La ética de la paz conlleva también la compasión solidaria. Para el Dalái Lama, líder espiritual de los tibetanos, la clave para vivir en un mundo más feliz y sin conflictos es tener más compasión “los unos con los otros”. Y la define como un estado mental libre de agresividad y de intenciones violentas. Es una actitud que desea liberar a los otros de sus sufrimientos, con compromiso, responsabilidad y respeto. Y desde la inspiración cristiana, la compasión es el amor práctico que surge ante el sufrimiento ajeno injustamente infligido para erradicarlo, por ninguna otra razón más que la existencia misma de ese sufrimiento.

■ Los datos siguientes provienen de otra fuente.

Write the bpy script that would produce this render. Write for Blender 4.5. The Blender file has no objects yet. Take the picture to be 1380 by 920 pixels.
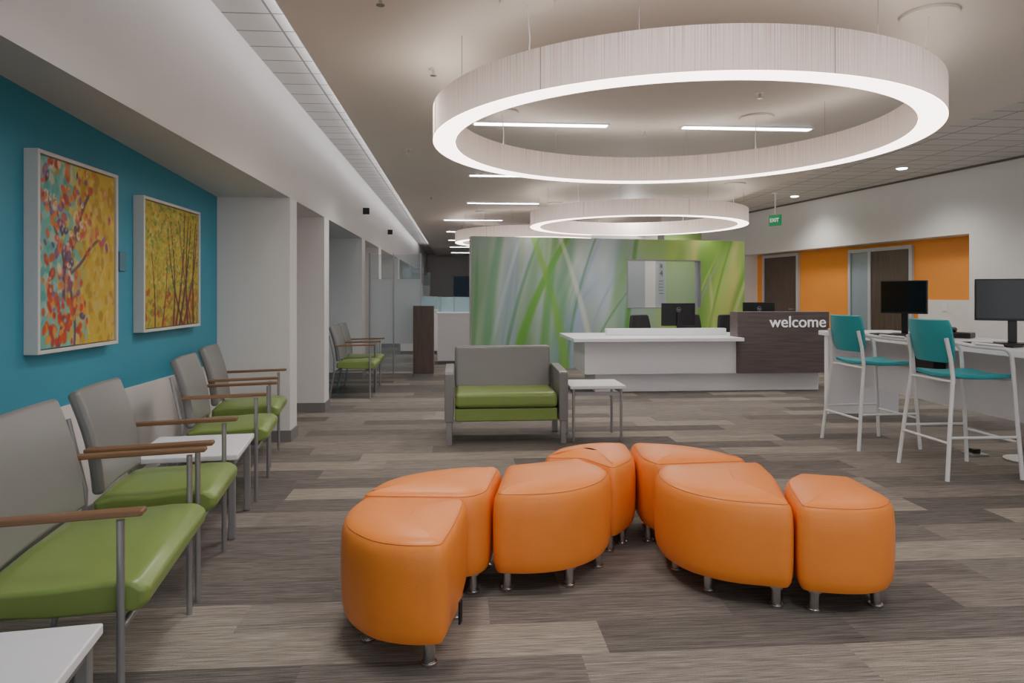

Finalmente, un rasgo propio de la ética cristiana de la paz es la justicia. Medellín, por ejemplo, afirma que la paz es ante todo obra de la justicia y, por tanto, supone y exige la instauración de un orden justo en el que los seres humanos puedan desarrollar su potencial, donde su dignidad sea respetada, sus legítimas aspiraciones satisfechas, su acceso a la verdad reconocido y su libertad personal garantizada.
Que la paz sea posible no significa que sea fácil. Pero cuando la sociedad civil presta atención a los valores y acciones que nos llevan a poner el bien común por encima del interés particular, a fortalecer la calidad de vida social y ecológica, a cultivar la dimensión espiritual que nos humaniza, entonces estamos construyendo la paz con raíces profundas. El compromiso ético de la ciudadanía con la paz es, por tanto, una condición indispensable para que la paz verdadera sea posible.